■ Material shown:
>> BEGIN
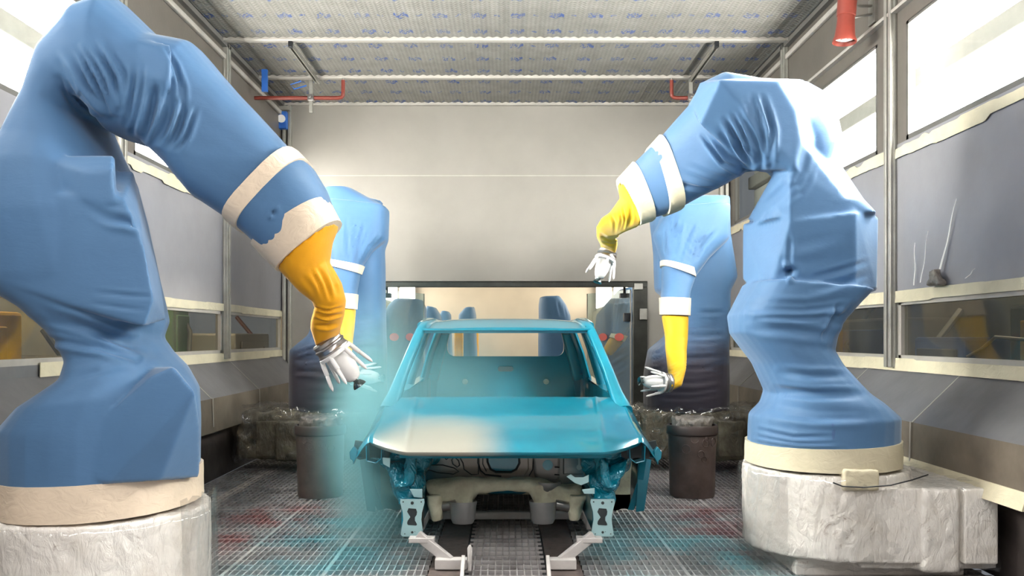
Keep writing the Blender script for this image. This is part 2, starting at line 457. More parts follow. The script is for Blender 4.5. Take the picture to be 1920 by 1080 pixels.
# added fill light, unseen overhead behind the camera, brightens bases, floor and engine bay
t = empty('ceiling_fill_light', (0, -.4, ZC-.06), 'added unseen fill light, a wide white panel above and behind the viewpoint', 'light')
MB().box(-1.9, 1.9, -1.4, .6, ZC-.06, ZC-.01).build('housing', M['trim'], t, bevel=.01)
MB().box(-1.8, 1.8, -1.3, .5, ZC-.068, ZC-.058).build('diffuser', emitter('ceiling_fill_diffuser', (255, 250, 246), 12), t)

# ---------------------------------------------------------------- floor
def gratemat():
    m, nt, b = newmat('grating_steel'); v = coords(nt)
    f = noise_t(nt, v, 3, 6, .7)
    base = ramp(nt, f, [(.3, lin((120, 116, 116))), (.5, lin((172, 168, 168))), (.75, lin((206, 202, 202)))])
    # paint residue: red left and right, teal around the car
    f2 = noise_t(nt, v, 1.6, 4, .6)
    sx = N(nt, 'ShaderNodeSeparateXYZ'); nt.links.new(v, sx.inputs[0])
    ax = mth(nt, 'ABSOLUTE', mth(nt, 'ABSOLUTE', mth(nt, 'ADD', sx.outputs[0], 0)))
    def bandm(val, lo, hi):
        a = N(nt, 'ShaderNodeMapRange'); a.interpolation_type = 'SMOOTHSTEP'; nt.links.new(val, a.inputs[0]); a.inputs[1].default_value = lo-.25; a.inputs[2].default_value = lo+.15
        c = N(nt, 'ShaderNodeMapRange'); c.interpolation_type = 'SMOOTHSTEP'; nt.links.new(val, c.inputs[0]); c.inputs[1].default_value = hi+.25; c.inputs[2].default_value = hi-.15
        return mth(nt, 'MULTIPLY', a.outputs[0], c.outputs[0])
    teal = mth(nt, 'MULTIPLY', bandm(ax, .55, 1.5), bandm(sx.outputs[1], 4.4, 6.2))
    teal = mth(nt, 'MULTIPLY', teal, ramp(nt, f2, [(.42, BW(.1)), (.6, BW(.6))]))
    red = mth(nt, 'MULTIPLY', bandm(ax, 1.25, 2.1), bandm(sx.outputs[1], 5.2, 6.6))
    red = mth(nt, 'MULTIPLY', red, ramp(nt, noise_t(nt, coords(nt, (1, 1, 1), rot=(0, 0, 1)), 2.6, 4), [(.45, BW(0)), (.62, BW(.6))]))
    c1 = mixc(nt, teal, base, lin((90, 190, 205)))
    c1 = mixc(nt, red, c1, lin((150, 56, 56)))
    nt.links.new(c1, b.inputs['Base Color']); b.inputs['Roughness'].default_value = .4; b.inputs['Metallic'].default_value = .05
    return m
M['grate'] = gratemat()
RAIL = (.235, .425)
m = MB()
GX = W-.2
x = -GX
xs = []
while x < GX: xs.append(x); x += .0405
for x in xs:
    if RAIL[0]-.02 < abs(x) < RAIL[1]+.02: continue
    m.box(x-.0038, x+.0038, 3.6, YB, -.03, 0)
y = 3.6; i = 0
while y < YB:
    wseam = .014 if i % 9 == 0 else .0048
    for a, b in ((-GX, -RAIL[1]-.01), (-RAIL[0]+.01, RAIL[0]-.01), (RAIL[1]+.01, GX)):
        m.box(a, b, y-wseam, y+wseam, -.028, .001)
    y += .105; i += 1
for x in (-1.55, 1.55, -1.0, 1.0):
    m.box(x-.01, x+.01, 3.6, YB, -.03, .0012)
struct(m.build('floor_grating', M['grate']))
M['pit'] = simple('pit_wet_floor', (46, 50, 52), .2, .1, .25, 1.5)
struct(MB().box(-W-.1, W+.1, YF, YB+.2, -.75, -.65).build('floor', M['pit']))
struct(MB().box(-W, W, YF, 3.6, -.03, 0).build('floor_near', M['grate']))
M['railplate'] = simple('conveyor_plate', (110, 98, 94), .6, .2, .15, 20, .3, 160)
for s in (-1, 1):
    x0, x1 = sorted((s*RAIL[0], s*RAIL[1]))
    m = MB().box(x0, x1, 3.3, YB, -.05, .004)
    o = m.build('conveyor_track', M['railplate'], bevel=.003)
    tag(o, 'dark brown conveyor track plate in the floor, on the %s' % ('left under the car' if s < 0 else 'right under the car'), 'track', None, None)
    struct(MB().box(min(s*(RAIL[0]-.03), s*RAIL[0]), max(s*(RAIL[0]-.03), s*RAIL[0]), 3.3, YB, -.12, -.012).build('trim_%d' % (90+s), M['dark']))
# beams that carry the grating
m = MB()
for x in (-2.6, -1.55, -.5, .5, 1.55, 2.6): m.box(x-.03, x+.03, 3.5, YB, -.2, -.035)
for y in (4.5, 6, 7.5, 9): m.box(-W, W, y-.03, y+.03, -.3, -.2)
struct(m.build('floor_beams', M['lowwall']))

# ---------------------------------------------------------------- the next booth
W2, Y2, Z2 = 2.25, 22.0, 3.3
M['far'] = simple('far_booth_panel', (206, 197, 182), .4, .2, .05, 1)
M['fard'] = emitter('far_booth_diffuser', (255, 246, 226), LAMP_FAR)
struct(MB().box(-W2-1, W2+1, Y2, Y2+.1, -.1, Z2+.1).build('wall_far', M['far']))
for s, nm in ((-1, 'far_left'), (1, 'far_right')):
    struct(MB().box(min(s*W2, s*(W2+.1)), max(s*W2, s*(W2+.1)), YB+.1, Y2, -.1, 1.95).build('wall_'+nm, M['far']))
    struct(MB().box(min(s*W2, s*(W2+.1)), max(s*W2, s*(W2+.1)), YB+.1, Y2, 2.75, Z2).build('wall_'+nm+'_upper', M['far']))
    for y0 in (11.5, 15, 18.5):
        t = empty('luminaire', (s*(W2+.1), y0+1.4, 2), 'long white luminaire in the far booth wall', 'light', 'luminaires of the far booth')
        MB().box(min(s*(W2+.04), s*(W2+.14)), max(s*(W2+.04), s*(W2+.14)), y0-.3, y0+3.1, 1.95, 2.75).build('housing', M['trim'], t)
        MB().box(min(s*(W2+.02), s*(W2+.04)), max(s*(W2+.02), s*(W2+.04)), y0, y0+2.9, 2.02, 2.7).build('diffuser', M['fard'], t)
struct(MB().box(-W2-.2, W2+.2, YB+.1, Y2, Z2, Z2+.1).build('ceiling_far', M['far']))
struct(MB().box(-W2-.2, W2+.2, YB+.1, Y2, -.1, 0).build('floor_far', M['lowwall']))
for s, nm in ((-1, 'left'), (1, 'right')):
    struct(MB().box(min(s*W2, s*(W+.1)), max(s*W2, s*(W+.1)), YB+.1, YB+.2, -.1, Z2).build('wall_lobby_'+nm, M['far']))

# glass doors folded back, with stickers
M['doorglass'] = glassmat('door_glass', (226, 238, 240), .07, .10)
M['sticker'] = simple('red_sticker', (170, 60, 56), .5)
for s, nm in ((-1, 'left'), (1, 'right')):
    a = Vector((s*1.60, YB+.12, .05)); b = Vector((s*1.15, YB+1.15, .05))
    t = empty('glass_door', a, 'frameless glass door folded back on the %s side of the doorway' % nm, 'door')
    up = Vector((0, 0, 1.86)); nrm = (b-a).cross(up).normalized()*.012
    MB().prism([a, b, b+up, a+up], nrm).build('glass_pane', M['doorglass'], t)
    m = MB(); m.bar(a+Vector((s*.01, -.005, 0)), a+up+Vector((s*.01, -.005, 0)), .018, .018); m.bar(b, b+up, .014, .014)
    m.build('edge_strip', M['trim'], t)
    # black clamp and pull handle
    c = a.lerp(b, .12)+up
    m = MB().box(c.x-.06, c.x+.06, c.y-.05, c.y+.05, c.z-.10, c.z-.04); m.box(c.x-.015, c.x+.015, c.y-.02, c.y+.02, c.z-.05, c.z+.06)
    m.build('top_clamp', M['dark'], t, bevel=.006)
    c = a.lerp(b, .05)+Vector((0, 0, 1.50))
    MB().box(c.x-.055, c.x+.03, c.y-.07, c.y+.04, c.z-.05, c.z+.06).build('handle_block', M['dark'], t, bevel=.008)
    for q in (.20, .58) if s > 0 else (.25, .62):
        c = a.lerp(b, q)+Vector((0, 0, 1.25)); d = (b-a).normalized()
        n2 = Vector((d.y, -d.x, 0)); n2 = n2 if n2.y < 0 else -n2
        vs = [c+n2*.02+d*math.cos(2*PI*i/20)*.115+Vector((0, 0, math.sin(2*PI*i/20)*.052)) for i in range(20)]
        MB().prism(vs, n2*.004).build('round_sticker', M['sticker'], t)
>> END
>> BEGIN
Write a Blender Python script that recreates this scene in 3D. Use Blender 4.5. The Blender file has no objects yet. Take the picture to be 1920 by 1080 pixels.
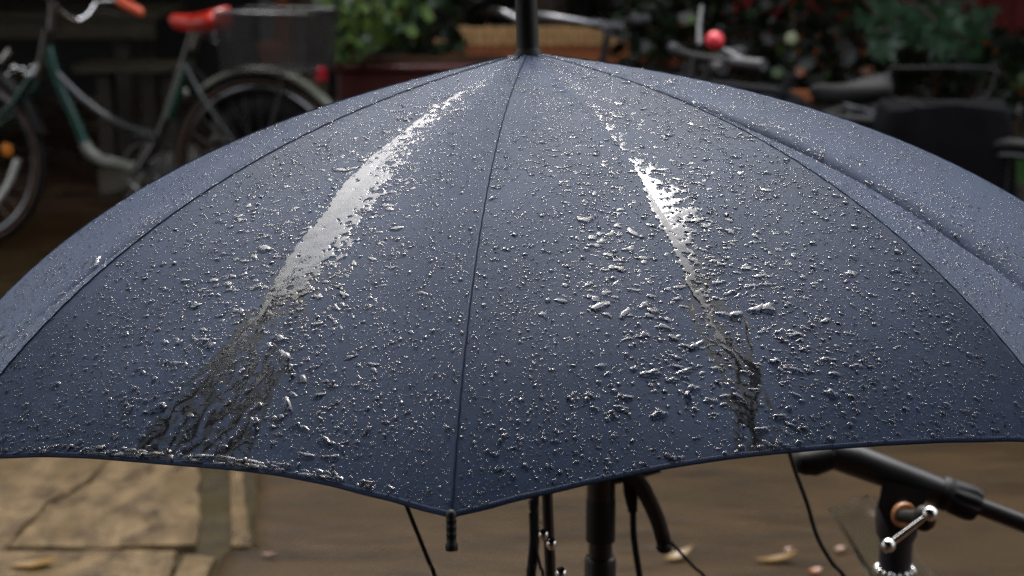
>> END
>> BEGIN
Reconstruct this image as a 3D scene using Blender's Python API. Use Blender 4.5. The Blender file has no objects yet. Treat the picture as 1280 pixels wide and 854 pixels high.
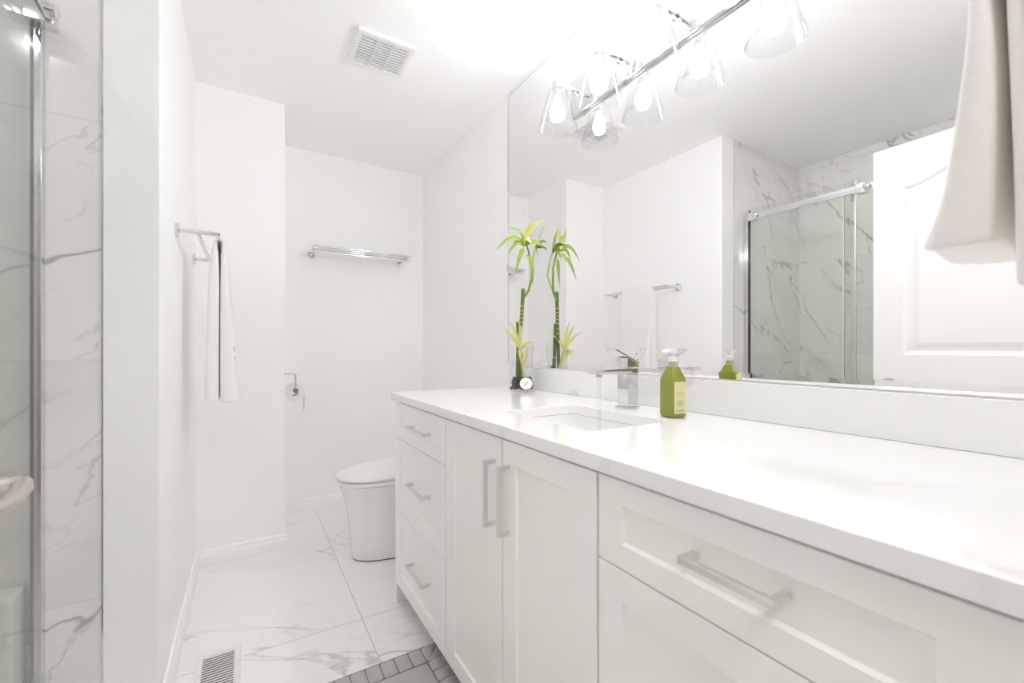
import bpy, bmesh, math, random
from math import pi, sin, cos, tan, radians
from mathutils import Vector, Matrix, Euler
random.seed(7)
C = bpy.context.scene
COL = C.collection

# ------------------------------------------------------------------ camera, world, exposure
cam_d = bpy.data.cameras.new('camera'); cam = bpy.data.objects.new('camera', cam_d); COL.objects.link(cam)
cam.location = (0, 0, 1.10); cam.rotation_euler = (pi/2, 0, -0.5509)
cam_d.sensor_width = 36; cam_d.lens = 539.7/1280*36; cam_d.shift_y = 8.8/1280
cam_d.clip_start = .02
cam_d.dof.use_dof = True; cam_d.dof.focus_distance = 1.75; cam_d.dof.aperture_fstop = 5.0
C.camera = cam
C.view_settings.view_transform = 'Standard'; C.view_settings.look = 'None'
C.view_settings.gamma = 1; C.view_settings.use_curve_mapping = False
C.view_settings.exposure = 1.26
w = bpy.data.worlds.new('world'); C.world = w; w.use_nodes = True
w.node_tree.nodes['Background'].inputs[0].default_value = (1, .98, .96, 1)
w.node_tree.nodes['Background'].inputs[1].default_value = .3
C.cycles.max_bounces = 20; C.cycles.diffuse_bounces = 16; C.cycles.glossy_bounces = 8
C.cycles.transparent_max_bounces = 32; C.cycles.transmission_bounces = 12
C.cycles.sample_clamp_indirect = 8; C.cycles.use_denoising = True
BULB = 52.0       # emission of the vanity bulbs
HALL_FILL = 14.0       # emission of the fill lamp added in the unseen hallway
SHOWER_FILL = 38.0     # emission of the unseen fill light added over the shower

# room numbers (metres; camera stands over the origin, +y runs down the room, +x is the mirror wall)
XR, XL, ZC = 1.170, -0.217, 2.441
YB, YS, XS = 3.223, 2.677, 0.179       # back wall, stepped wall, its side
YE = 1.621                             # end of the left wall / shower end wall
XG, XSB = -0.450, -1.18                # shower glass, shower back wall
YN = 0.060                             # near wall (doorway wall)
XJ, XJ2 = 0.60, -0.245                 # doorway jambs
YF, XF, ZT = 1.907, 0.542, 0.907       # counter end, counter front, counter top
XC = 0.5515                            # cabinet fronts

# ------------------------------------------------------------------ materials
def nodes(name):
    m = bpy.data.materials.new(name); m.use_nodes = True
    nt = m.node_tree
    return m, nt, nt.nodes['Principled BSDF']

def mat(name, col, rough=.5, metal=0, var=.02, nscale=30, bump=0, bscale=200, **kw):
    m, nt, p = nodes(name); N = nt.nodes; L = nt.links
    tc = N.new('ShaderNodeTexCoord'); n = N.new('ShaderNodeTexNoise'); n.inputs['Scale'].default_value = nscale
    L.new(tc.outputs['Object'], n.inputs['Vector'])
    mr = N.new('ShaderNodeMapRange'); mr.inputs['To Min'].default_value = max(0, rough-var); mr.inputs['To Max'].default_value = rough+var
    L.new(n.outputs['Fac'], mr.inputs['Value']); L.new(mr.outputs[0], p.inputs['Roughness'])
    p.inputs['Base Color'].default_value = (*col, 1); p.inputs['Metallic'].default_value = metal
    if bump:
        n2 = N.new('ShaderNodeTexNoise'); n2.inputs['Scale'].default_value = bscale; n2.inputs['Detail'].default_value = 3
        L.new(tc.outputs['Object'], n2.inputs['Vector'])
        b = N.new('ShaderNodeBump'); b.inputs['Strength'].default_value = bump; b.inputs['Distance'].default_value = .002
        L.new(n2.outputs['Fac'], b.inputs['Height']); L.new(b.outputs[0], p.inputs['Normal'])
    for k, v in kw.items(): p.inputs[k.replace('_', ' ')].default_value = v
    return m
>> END
■ Stated exercise:
Extract, from the listing above, every line where the string "wide" occurs.

■ Solution:
t = empty('ceiling_fill_light', (0, -.4, ZC-.06), 'added unseen fill light, a wide white panel above and behind the viewpoint', 'light')
Reconstruct this image as a 3D scene using Blender's Python API. Use Blender 4.5. The Blender file has no objects yet. Treat the picture as 1280 pixels wide and 854 pixels high.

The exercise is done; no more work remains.